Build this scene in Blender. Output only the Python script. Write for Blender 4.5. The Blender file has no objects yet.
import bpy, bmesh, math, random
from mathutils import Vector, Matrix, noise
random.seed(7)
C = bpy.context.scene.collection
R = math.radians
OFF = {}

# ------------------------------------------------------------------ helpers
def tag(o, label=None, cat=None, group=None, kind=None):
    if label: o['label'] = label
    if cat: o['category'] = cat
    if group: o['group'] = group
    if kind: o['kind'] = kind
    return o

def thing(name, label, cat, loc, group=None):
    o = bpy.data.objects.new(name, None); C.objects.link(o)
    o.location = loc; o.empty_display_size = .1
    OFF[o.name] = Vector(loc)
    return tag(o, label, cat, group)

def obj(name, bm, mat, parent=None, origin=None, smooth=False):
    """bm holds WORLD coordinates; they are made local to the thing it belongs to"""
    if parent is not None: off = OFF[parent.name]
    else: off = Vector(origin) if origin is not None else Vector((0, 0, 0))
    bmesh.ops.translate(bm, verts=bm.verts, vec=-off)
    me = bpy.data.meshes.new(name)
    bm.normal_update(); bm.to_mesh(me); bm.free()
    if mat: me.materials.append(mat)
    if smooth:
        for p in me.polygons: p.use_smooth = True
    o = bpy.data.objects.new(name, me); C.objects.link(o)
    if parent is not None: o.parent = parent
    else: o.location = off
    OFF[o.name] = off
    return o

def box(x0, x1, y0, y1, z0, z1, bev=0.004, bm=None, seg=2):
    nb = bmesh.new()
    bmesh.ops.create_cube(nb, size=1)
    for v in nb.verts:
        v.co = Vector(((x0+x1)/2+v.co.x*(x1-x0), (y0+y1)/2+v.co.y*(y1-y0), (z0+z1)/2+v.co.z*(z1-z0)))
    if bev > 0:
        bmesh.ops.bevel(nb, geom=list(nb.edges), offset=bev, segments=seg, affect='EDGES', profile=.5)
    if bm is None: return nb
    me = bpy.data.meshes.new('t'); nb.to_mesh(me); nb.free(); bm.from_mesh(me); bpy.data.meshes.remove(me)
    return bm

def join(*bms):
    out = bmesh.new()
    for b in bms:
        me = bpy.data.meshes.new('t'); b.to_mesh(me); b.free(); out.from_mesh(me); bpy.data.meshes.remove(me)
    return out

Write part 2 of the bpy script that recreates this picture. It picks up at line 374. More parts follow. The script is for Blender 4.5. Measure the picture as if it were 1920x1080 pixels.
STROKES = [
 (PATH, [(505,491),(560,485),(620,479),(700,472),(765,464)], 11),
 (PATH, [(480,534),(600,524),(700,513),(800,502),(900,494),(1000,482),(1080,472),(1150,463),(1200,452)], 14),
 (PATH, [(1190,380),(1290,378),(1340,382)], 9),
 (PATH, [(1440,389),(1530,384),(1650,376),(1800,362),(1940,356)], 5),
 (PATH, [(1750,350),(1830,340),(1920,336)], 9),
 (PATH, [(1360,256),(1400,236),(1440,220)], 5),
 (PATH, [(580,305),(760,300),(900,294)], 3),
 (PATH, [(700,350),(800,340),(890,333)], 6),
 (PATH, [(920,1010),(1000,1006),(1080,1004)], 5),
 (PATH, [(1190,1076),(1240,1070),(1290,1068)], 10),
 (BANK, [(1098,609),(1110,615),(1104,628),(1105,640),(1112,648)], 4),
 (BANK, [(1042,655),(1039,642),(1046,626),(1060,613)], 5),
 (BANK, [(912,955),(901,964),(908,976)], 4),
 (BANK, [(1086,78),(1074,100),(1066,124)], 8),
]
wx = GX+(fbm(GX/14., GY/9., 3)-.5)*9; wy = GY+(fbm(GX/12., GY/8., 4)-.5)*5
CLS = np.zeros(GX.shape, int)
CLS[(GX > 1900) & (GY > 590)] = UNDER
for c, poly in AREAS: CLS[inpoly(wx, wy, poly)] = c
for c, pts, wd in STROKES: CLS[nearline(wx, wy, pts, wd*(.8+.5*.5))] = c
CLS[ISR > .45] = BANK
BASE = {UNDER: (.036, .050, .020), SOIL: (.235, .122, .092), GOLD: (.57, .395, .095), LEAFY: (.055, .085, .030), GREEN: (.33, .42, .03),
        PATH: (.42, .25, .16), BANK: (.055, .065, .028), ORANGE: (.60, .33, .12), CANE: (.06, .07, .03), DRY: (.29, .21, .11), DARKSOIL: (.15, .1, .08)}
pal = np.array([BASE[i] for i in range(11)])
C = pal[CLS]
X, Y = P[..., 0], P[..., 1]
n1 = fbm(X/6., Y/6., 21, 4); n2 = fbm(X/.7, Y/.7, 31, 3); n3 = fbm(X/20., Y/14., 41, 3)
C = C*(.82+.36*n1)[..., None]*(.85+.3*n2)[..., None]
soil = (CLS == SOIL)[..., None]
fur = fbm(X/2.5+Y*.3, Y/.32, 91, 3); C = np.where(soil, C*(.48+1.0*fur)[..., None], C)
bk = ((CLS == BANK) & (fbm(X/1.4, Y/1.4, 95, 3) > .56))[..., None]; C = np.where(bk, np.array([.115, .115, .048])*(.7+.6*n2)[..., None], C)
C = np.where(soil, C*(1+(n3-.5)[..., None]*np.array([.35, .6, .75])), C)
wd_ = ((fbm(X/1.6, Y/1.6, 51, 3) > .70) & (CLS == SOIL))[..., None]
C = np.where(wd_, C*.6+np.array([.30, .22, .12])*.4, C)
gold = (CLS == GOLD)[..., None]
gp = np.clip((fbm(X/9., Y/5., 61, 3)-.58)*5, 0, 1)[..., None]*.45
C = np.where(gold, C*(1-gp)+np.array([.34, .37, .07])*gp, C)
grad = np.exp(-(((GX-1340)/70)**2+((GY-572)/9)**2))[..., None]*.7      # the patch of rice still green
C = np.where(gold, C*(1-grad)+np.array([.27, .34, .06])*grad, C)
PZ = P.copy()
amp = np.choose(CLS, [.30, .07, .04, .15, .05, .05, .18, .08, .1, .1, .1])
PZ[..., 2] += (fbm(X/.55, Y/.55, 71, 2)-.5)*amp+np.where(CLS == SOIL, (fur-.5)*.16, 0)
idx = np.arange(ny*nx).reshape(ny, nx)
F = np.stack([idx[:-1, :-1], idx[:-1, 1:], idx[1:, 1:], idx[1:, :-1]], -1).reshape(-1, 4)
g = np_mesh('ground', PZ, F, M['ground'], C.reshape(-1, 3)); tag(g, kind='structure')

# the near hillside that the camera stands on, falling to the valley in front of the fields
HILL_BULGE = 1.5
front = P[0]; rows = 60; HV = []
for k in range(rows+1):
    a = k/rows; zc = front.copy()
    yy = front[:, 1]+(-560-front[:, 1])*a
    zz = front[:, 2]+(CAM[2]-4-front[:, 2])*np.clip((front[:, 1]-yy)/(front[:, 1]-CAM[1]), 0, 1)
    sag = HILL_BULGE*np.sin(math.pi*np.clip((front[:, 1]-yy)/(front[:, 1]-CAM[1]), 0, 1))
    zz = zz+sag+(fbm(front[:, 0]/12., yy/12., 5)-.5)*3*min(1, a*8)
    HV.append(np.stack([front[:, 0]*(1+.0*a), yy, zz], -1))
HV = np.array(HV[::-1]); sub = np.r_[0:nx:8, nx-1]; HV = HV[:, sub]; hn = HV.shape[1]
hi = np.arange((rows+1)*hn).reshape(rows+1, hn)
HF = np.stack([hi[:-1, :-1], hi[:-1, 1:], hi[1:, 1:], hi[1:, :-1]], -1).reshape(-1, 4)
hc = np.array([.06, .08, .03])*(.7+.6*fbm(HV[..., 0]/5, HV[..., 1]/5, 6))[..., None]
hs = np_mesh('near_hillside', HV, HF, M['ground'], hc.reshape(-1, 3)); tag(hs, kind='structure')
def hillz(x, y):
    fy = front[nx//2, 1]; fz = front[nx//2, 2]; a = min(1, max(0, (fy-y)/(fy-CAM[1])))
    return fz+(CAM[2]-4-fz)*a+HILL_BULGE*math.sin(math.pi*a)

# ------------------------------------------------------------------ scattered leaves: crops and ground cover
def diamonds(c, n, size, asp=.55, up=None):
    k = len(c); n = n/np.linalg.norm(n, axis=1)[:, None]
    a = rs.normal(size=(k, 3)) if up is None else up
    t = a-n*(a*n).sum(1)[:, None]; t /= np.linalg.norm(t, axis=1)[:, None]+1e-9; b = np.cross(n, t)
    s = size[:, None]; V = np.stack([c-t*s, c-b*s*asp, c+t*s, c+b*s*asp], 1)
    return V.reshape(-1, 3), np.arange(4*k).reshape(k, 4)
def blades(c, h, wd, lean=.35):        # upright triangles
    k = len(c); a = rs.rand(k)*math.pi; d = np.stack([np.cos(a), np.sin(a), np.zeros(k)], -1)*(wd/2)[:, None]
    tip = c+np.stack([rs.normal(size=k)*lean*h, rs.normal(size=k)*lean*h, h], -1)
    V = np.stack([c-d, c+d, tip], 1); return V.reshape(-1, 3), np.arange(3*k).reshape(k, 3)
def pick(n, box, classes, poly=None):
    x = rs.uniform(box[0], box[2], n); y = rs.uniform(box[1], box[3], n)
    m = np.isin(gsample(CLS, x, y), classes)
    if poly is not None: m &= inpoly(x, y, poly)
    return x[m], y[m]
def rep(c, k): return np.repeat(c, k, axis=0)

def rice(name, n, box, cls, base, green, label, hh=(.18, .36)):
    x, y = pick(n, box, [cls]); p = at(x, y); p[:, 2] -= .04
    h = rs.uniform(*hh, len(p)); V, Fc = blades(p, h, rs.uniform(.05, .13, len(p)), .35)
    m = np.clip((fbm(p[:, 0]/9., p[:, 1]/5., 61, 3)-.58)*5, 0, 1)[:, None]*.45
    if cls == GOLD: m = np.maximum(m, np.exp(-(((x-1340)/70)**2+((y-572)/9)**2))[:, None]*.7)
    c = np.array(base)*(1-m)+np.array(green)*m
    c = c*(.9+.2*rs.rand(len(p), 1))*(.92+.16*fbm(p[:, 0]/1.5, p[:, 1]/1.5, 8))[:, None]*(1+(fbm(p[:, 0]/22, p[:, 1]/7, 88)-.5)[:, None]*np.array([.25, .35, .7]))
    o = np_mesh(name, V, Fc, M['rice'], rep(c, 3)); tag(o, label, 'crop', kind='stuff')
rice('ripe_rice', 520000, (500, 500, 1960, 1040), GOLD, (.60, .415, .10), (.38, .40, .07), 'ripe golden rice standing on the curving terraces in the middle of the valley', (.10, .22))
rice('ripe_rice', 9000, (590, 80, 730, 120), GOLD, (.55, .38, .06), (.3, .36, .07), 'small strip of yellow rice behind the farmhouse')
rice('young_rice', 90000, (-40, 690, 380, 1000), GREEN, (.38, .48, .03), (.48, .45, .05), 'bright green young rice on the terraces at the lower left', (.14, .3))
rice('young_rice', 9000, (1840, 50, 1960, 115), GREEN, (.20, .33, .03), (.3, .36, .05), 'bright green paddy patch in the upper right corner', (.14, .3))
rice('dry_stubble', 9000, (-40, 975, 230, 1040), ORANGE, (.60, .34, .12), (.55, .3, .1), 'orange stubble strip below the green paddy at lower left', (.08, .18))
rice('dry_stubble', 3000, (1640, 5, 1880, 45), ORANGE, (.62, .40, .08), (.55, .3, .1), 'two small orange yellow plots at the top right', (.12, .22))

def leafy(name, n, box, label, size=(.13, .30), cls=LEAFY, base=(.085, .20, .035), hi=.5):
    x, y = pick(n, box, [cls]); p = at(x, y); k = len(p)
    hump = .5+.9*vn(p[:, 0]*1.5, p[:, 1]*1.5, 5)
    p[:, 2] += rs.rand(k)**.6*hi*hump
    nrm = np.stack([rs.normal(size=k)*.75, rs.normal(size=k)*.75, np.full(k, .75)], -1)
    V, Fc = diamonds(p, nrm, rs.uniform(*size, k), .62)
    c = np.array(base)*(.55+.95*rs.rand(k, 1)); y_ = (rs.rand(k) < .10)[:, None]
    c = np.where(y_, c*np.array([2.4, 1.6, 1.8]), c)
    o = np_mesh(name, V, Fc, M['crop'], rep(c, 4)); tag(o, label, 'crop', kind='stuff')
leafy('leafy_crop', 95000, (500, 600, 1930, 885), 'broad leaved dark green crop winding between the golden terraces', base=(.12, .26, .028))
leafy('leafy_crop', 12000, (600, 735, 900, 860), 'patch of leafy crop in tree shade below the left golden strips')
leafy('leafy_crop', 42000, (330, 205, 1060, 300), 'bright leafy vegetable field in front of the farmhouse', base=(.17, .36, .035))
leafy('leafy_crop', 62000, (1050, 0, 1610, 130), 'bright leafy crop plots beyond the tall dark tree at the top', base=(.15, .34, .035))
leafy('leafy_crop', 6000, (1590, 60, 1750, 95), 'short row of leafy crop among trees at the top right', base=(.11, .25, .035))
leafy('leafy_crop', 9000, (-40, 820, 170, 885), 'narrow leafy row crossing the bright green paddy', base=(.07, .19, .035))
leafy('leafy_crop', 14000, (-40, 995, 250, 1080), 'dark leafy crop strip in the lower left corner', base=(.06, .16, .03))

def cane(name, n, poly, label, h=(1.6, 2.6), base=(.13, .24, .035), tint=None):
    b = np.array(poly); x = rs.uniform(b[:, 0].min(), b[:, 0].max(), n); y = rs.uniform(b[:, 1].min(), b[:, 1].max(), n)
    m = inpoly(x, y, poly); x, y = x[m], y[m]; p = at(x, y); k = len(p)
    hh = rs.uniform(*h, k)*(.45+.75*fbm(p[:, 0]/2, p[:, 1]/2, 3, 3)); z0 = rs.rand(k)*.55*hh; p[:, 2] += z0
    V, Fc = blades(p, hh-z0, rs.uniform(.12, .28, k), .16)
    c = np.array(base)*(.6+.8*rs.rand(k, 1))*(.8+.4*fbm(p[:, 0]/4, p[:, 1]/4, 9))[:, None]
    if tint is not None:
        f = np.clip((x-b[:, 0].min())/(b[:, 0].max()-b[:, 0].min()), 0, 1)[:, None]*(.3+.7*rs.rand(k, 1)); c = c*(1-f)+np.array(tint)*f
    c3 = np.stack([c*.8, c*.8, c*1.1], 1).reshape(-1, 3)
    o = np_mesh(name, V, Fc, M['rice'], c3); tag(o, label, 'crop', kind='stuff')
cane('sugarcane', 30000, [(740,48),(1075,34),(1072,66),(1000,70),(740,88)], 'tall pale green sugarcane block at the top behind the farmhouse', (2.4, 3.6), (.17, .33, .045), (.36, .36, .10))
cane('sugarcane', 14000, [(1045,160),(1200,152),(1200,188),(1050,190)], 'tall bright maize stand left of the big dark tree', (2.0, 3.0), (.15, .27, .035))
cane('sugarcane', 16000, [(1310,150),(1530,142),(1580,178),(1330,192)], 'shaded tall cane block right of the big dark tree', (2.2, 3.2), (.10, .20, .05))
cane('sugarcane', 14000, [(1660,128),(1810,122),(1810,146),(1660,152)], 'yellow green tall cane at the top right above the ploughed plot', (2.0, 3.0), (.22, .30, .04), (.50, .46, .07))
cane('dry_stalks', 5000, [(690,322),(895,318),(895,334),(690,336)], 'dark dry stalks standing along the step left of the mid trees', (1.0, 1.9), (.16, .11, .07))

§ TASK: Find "ground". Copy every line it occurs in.

§ EXERCISE OUTPUT:
g = np_mesh('ground', PZ, F, M['ground'], C.reshape(-1, 3)); tag(g, kind='structure')
hs = np_mesh('near_hillside', HV, HF, M['ground'], hc.reshape(-1, 3)); tag(hs, kind='structure')
# ------------------------------------------------------------------ scattered leaves: crops and ground cover